- _TASK GOAL_:
Exactly repeat the lines starting at the one that holds "Build this scene" and ending at the one that holds "C = S.collection". Both end lines count; leave out everything else.

- _AVAILABLE DATA_:
::::::

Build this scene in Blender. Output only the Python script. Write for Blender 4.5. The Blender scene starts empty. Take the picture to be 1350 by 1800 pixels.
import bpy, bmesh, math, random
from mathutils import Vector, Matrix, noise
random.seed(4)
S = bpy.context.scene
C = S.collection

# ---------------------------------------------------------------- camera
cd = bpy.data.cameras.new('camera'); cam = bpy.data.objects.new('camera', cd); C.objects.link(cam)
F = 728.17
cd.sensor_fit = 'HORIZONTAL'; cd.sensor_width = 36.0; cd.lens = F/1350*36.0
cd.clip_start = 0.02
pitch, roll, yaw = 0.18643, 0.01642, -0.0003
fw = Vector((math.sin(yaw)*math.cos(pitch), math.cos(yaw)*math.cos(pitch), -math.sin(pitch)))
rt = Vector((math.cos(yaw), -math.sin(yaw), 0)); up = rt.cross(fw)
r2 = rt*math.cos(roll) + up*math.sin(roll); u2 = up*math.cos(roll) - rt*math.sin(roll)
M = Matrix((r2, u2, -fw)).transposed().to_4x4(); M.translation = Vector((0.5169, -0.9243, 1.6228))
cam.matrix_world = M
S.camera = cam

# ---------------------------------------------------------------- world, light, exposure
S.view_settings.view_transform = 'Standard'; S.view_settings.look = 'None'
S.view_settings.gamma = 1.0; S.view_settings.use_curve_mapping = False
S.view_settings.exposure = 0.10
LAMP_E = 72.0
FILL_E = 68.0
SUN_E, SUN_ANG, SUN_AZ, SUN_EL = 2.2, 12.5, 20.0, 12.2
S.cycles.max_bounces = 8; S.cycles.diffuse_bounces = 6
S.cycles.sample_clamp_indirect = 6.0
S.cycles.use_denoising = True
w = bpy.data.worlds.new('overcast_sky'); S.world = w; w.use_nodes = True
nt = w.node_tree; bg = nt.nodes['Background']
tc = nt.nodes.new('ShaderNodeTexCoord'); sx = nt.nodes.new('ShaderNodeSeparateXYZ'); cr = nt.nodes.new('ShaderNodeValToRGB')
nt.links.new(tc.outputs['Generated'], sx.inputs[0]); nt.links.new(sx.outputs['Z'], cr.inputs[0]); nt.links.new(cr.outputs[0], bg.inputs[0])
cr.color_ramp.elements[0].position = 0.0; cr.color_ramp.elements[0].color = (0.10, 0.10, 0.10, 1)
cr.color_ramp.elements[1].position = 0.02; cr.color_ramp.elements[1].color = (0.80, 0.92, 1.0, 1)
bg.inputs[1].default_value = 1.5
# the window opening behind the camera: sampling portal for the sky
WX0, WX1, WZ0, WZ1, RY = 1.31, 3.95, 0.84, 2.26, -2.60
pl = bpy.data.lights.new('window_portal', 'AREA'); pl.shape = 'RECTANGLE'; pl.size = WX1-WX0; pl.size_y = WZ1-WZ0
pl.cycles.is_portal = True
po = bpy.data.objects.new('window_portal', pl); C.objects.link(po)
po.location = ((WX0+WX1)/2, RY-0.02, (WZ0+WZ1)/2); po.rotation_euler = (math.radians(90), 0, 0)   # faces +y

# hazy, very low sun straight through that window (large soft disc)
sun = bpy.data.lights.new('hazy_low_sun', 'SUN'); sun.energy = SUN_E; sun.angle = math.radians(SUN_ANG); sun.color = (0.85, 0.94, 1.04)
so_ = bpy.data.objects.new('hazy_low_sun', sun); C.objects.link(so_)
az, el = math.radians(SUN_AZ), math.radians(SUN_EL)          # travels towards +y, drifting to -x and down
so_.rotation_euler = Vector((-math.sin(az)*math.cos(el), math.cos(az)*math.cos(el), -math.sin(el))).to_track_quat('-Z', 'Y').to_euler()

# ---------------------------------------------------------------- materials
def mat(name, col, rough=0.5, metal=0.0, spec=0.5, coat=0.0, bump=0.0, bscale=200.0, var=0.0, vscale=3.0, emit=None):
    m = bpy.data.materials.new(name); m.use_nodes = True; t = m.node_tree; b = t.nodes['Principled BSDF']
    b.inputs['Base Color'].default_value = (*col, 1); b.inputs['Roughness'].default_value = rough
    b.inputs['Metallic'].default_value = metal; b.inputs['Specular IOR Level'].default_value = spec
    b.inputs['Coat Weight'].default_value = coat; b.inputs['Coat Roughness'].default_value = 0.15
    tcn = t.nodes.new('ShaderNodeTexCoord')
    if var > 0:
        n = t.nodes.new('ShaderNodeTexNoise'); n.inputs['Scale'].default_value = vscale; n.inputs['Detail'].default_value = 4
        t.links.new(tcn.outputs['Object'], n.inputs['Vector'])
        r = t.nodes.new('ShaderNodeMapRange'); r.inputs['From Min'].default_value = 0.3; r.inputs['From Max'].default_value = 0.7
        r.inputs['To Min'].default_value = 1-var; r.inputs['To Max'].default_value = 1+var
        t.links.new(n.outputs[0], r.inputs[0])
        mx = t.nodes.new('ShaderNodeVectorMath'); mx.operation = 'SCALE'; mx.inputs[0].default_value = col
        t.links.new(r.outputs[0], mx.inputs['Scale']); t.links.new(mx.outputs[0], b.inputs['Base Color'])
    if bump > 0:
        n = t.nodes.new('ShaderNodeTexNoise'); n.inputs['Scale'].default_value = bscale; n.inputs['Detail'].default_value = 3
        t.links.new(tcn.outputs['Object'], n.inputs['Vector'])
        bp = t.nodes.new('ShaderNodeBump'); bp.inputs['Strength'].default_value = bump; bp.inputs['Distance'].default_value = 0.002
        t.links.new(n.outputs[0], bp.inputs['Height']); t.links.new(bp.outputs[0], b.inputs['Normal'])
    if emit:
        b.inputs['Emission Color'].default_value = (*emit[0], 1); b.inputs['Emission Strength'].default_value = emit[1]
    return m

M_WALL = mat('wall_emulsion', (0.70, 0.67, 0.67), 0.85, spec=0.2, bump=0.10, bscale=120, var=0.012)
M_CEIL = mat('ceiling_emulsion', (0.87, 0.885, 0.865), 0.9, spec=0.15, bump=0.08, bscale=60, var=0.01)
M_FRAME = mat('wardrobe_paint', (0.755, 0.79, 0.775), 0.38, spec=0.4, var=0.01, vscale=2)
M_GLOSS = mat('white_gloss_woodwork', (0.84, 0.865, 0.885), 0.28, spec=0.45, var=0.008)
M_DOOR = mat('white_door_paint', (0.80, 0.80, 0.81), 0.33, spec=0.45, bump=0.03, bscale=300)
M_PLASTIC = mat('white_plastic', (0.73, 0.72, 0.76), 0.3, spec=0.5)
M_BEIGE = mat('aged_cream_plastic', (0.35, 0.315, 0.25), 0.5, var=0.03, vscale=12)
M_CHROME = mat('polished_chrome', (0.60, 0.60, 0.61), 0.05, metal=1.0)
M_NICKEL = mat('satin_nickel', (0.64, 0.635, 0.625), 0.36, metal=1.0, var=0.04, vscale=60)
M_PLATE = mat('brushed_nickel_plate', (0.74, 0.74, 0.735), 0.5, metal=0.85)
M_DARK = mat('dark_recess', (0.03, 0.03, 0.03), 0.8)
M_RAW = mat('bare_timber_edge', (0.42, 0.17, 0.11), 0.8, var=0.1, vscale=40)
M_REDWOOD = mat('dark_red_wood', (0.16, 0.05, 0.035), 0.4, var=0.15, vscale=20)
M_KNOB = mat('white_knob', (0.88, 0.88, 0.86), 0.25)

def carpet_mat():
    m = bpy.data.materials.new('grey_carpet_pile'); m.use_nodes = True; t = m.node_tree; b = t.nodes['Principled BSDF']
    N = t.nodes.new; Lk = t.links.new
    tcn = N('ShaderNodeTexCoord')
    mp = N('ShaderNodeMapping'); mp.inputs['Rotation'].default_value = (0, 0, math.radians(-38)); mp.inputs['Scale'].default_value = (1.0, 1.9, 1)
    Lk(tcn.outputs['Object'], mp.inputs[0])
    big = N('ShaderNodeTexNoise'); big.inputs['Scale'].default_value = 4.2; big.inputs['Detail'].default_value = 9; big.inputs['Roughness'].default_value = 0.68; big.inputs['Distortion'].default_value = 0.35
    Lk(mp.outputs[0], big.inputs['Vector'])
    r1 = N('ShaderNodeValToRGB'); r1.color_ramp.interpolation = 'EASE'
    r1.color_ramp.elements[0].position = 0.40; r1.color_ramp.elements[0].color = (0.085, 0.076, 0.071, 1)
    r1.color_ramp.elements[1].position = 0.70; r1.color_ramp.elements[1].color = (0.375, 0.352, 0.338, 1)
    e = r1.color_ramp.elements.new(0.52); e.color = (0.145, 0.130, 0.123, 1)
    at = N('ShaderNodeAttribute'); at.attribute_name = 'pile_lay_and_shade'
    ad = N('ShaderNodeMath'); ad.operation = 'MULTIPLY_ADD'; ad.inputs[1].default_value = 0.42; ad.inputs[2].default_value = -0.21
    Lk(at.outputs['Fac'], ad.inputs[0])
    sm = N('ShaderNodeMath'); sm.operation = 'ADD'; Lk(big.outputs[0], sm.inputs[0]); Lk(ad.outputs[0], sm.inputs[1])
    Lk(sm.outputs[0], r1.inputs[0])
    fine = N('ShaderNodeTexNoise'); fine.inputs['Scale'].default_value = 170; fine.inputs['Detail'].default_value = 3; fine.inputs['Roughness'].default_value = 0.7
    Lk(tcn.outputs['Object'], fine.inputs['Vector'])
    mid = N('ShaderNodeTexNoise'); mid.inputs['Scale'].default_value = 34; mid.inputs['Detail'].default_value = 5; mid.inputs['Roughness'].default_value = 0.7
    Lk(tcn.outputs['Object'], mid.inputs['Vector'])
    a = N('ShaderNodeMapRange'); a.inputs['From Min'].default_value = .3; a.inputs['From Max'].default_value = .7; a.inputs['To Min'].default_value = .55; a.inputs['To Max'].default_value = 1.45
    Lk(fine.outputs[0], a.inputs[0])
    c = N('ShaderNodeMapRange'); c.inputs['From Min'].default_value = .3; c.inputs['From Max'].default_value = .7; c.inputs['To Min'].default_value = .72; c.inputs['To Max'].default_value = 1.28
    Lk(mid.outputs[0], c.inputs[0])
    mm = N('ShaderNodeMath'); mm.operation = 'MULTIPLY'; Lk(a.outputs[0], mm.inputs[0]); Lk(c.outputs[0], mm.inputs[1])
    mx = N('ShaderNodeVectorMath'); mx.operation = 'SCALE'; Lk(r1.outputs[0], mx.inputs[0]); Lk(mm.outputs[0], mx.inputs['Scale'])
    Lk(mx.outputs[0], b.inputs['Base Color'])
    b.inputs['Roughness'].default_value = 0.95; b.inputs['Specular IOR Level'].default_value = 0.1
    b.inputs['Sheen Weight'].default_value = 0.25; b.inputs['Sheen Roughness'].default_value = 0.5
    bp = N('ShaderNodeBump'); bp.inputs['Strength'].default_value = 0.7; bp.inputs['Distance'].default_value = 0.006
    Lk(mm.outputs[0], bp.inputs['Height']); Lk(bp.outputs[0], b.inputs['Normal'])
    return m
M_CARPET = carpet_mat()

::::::

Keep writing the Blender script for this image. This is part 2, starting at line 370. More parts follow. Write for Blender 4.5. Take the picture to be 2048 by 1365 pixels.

::::::

- _COMPLETE ANSWER_:
Build this scene in Blender. Output only the Python script. Write for Blender 4.5. The Blender scene starts empty. Take the picture to be 1350 by 1800 pixels.
import bpy, bmesh, math, random
from mathutils import Vector, Matrix, noise
random.seed(4)
S = bpy.context.scene
C = S.collection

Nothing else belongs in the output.